Under IRC §6324(b), the gift tax lien comes into existence upon the making of a gift by a donor, if the donor is, in fact, liable for a tax in respect to such gift, or any other in the same taxable year. The gift tax lien, like the estate tax lien, arises automatically, and requires no action by the Service. Unless the donor files a gift tax return, there is no statute of limitations on the gift and the Service may examine the gift at any time.

The gift tax lien attaches only to the property that is the subject of the gift. It does not attach to any of the donor’s property. It may attach to the other property of the recipient of the gift in a manner similar to the way an estate tax lien may attach to other property of a decedent’s distributees or transferees.
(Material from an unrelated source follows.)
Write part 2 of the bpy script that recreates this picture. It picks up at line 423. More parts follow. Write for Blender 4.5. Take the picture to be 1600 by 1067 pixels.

This is because the recipient is made personally liable for any gift tax incurred by the donor on a gift, made during the calendar year, to the extent of the value of the property received if the tax is not paid when due.

A separate assessment against the donee is not required to make the gift tax lien enforceable against the donee’s property. Any part of the property which was the subject of the gift that is transferred by the recipient to a purchaser or holder of a security interest will be divested of the lien and, to the extent of the value of such transfer, the lien will attach to the property of the donee, including after-acquired property.

Property that comprises the gift or a portion of the gift in issue, which is transferred by the recipient to a purchaser or holder of a security interest is divested of the lien. Likewise the recipient’s own property to which the lien shifts is in turn divested of the lien if it is transferred to a purchaser or holder of a security interest. The exceptions for superpriorities applicable to estate tax liens also apply to gift tax liens.